What this task involves
Omit all pictures, then retype the data exactly as given.

Dataset excerpt
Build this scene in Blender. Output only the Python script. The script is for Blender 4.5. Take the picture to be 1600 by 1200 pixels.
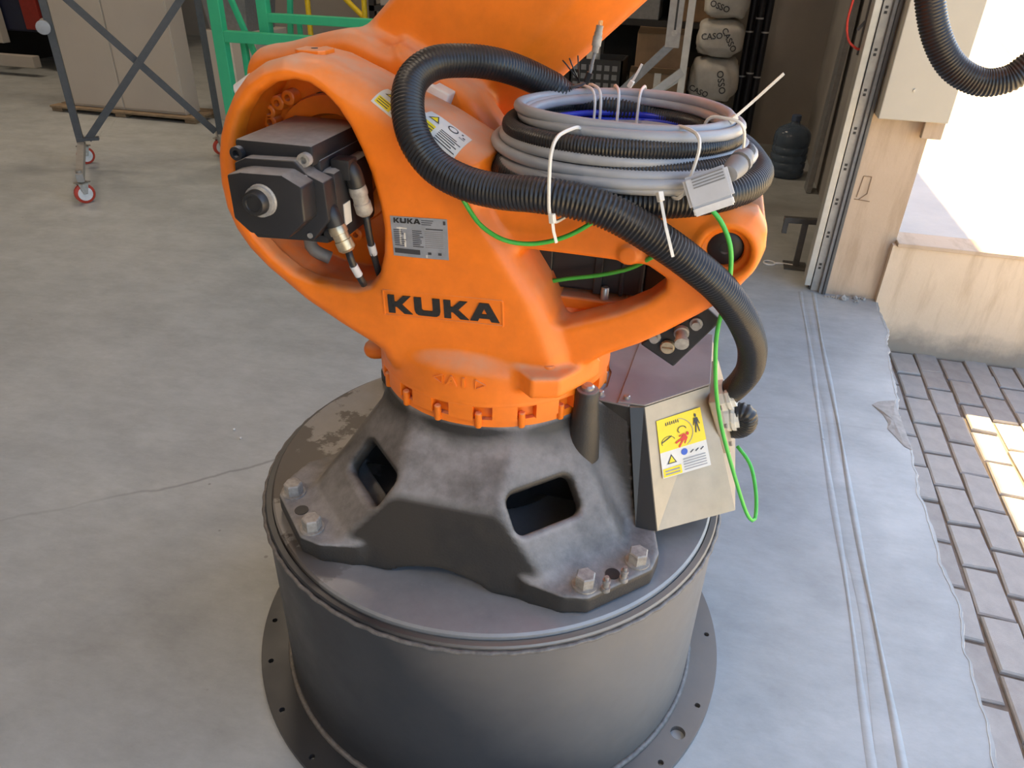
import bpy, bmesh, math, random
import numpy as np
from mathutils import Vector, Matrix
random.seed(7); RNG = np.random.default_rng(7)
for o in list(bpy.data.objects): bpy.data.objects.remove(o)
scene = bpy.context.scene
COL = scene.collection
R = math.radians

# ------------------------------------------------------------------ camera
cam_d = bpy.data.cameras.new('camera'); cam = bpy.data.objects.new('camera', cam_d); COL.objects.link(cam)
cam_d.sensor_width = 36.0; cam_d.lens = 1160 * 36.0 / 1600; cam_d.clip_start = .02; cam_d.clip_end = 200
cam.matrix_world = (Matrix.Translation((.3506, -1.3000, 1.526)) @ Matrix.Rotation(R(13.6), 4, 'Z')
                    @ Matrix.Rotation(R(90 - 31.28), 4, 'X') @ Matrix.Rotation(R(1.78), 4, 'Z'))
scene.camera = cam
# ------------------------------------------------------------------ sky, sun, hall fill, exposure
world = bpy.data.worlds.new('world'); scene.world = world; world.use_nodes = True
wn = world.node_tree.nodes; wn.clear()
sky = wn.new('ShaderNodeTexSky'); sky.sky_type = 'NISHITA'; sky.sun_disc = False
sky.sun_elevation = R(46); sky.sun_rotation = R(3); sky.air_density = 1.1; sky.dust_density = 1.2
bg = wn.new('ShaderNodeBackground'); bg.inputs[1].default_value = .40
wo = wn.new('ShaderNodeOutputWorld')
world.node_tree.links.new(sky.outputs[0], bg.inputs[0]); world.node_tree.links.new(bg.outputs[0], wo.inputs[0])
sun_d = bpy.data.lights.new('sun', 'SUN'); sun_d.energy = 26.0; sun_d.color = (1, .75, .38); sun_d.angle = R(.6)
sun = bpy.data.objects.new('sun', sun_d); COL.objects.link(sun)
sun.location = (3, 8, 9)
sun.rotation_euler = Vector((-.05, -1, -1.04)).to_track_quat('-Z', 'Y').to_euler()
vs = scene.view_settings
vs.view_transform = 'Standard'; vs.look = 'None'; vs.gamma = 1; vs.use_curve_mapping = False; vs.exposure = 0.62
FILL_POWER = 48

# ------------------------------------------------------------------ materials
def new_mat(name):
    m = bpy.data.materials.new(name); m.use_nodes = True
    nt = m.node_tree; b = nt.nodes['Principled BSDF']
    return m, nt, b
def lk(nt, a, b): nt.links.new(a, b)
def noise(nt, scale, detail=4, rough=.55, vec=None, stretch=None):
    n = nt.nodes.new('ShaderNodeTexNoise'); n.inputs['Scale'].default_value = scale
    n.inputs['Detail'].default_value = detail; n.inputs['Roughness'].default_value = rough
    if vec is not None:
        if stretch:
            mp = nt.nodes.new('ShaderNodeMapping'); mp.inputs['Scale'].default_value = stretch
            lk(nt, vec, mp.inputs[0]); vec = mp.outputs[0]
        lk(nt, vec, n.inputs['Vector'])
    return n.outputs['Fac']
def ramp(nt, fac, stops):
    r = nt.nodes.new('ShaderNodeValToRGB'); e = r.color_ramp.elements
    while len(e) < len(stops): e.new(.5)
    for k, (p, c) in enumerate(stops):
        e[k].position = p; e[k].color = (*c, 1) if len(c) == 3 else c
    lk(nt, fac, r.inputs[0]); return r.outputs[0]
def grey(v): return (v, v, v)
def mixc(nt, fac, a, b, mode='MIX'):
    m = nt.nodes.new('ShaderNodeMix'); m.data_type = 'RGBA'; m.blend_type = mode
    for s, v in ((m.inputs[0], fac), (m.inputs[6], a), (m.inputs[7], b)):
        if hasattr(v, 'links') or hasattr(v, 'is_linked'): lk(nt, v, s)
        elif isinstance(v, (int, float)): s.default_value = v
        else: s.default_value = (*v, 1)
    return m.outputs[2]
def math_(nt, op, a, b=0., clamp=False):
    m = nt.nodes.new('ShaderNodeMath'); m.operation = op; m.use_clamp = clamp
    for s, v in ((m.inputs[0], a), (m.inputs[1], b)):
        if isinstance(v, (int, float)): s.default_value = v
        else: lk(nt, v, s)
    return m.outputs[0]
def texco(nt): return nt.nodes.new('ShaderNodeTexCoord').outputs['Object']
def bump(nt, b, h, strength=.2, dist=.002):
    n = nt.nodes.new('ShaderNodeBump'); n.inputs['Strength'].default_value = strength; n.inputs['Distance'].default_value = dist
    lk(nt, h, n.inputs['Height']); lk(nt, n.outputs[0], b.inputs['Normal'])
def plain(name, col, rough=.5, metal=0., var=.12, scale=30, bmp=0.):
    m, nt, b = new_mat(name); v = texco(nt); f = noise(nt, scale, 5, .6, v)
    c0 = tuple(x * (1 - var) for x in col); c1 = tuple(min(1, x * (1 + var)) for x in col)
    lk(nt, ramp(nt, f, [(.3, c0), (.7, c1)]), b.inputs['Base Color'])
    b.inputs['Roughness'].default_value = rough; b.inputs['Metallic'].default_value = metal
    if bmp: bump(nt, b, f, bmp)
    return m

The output
Build this scene in Blender. Output only the Python script. The script is for Blender 4.5. Take the picture to be 1600 by 1200 pixels.
import bpy, bmesh, math, random
import numpy as np
from mathutils import Vector, Matrix
random.seed(7); RNG = np.random.default_rng(7)
for o in list(bpy.data.objects): bpy.data.objects.remove(o)
scene = bpy.context.scene
COL = scene.collection
R = math.radians

# ------------------------------------------------------------------ camera
cam_d = bpy.data.cameras.new('camera'); cam = bpy.data.objects.new('camera', cam_d); COL.objects.link(cam)
cam_d.sensor_width = 36.0; cam_d.lens = 1160 * 36.0 / 1600; cam_d.clip_start = .02; cam_d.clip_end = 200
cam.matrix_world = (Matrix.Translation((.3506, -1.3000, 1.526)) @ Matrix.Rotation(R(13.6), 4, 'Z')
                    @ Matrix.Rotation(R(90 - 31.28), 4, 'X') @ Matrix.Rotation(R(1.78), 4, 'Z'))
scene.camera = cam
# ------------------------------------------------------------------ sky, sun, hall fill, exposure
world = bpy.data.worlds.new('world'); scene.world = world; world.use_nodes = True
wn = world.node_tree.nodes; wn.clear()
sky = wn.new('ShaderNodeTexSky'); sky.sky_type = 'NISHITA'; sky.sun_disc = False
sky.sun_elevation = R(46); sky.sun_rotation = R(3); sky.air_density = 1.1; sky.dust_density = 1.2
bg = wn.new('ShaderNodeBackground'); bg.inputs[1].default_value = .40
wo = wn.new('ShaderNodeOutputWorld')
world.node_tree.links.new(sky.outputs[0], bg.inputs[0]); world.node_tree.links.new(bg.outputs[0], wo.inputs[0])
sun_d = bpy.data.lights.new('sun', 'SUN'); sun_d.energy = 26.0; sun_d.color = (1, .75, .38); sun_d.angle = R(.6)
sun = bpy.data.objects.new('sun', sun_d); COL.objects.link(sun)
sun.location = (3, 8, 9)
sun.rotation_euler = Vector((-.05, -1, -1.04)).to_track_quat('-Z', 'Y').to_euler()
vs = scene.view_settings
vs.view_transform = 'Standard'; vs.look = 'None'; vs.gamma = 1; vs.use_curve_mapping = False; vs.exposure = 0.62
FILL_POWER = 48

# ------------------------------------------------------------------ materials
def new_mat(name):
    m = bpy.data.materials.new(name); m.use_nodes = True
    nt = m.node_tree; b = nt.nodes['Principled BSDF']
    return m, nt, b
def lk(nt, a, b): nt.links.new(a, b)
def noise(nt, scale, detail=4, rough=.55, vec=None, stretch=None):
    n = nt.nodes.new('ShaderNodeTexNoise'); n.inputs['Scale'].default_value = scale
    n.inputs['Detail'].default_value = detail; n.inputs['Roughness'].default_value = rough
    if vec is not None:
        if stretch:
            mp = nt.nodes.new('ShaderNodeMapping'); mp.inputs['Scale'].default_value = stretch
            lk(nt, vec, mp.inputs[0]); vec = mp.outputs[0]
        lk(nt, vec, n.inputs['Vector'])
    return n.outputs['Fac']
def ramp(nt, fac, stops):
    r = nt.nodes.new('ShaderNodeValToRGB'); e = r.color_ramp.elements
    while len(e) < len(stops): e.new(.5)
    for k, (p, c) in enumerate(stops):
        e[k].position = p; e[k].color = (*c, 1) if len(c) == 3 else c
    lk(nt, fac, r.inputs[0]); return r.outputs[0]
def grey(v): return (v, v, v)
def mixc(nt, fac, a, b, mode='MIX'):
    m = nt.nodes.new('ShaderNodeMix'); m.data_type = 'RGBA'; m.blend_type = mode
    for s, v in ((m.inputs[0], fac), (m.inputs[6], a), (m.inputs[7], b)):
        if hasattr(v, 'links') or hasattr(v, 'is_linked'): lk(nt, v, s)
        elif isinstance(v, (int, float)): s.default_value = v
        else: s.default_value = (*v, 1)
    return m.outputs[2]
def math_(nt, op, a, b=0., clamp=False):
    m = nt.nodes.new('ShaderNodeMath'); m.operation = op; m.use_clamp = clamp
    for s, v in ((m.inputs[0], a), (m.inputs[1], b)):
        if isinstance(v, (int, float)): s.default_value = v
        else: lk(nt, v, s)
    return m.outputs[0]
def texco(nt): return nt.nodes.new('ShaderNodeTexCoord').outputs['Object']
def bump(nt, b, h, strength=.2, dist=.002):
    n = nt.nodes.new('ShaderNodeBump'); n.inputs['Strength'].default_value = strength; n.inputs['Distance'].default_value = dist
    lk(nt, h, n.inputs['Height']); lk(nt, n.outputs[0], b.inputs['Normal'])
def plain(name, col, rough=.5, metal=0., var=.12, scale=30, bmp=0.):
    m, nt, b = new_mat(name); v = texco(nt); f = noise(nt, scale, 5, .6, v)
    c0 = tuple(x * (1 - var) for x in col); c1 = tuple(min(1, x * (1 + var)) for x in col)
    lk(nt, ramp(nt, f, [(.3, c0), (.7, c1)]), b.inputs['Base Color'])
    b.inputs['Roughness'].default_value = rough; b.inputs['Metallic'].default_value = metal
    if bmp: bump(nt, b, f, bmp)
    return m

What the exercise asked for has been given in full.